Vanuit het raam zie ik een jongen van zijn skateboard vallen. Hij krabbelt overeind, slaat het stof van zijn broek. Bus 32 rijdt langs het skatepark op de Westblaak, het Nai en steekt dan langs het verlaten terras van het Westerpaviljoen de Nieuwe Binnenweg over.
Voorin zit een grootmoeder tegenover haar kleinzoon. Het jongetje wijst naar buiten, benoemt alles wat hij ziet: „Auto! Tram! Fiets!” Hij praat hard, te hard voor het openbaar vervoer. Maar aan de manier waarop ze geduldig naar hem blijft luisteren, hem bemoedigend toeknikt, zie je dat hij het niet kan helpen. Zo praat hij nu eenmaal. Ze doet haar boodschappentas open en geeft hem een koekje.
Na de Mevlana Moskee, de velden van Neptunus en de staartvinrotonde voor Blijdorp, gaan we het Kleinpolderplein over en belanden we in Overschie. Hier geen torenhoge flats, maar overzichtelijke laagbouw. En overal lesauto's, Overschie is een verkeerstuin. Daar stappen ze uit, oma en kleinzoon, hand in hand. Het jongetje straalt.

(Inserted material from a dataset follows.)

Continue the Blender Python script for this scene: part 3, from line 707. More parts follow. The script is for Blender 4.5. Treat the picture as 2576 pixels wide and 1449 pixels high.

Ik wandel op goed geluk een woonwijk in en kom al snel uit bij het water, de Delfshavensche Schie. Vanaf hier heb je vrij uitzicht op de lucht. Ik luister naar de stilte tot de wolken zo donker worden dat dat ik verder dwaal. Ik kom uit op de Burgermeester Baumannlaan, een winkelstraat met een paar grote namen, maar ook met lokale ondernemers. Zoals Bensmann & Blankstein, de enige boekhandel in de wijk, klein maar met een breed assortiment dat met zorg en aandacht is samengesteld.
Anneke Bensmann stapt op me af, vraagt of ze me kan helpen. „Waar heb je zin in?” Ze lijkt alles gelezen te hebben en weet de boeken zo aan te prijzen dat je vanzelf leeshonger krijgt. „En deze dan?” Anneke kent haar klanten, weet waar ze van houden. „We zitten hier al vijftien jaar.” Ze wijst me op nieuwe titels, bijzondere verhalen, en weet me met haar bevlogenheid bijna te verleiden iets nieuws te proberen, maar uiteindelijk ben ik eigenwijs en ga ik voor een boek dat ik al ken, maar nog niet in mijn kast heb staan. Ik kan het niet helpen.
Op de toonbank staat een schaaltje met Haagsche Hopjes. Ik stop het boek in mijn tas. Buiten is het donker, de regen slaat op de stoep. Anneke biedt me aan te schuilen met een kop koffie, maar ik moet ervandoor. Ik heb leeshonger.